- Data segment:
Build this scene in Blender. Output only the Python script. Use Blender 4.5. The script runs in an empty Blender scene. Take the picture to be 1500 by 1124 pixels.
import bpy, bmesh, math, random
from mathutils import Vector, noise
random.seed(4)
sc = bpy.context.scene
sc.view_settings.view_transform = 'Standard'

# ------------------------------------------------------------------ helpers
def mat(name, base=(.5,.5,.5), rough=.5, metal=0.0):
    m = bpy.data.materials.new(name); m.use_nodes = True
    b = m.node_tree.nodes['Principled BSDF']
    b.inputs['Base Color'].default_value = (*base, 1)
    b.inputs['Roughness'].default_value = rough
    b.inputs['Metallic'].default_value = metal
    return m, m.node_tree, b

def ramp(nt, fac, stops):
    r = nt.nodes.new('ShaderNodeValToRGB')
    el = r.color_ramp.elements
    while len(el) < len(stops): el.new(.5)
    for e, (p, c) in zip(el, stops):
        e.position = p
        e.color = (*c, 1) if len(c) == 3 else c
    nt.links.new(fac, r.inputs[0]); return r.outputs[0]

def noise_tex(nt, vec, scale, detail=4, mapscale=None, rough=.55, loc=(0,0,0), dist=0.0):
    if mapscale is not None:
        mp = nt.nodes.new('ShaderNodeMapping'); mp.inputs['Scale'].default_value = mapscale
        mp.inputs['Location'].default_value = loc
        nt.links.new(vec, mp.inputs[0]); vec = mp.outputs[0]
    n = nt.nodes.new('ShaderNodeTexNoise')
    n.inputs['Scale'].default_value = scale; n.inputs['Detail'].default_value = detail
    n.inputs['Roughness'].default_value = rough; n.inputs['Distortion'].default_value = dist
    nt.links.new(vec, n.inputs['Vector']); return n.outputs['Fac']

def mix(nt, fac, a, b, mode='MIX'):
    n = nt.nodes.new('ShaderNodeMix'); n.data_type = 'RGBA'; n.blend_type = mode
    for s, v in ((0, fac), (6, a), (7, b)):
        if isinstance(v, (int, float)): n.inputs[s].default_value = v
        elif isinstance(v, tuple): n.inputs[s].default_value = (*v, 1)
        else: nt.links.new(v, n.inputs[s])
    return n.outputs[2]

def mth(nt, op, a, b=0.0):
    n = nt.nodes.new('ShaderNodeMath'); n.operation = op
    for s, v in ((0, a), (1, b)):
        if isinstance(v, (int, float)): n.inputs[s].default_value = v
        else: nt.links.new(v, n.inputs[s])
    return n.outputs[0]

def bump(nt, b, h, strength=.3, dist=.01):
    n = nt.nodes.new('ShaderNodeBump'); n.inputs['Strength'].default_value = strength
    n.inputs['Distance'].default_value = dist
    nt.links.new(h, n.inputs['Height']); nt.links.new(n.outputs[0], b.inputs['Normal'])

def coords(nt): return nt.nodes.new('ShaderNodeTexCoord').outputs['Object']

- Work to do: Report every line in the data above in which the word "scene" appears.

- Response to this task:
Build this scene in Blender. Output only the Python script. Use Blender 4.5. The script runs in an empty Blender scene. Take the picture to be 1500 by 1124 pixels.
sc = bpy.context.scene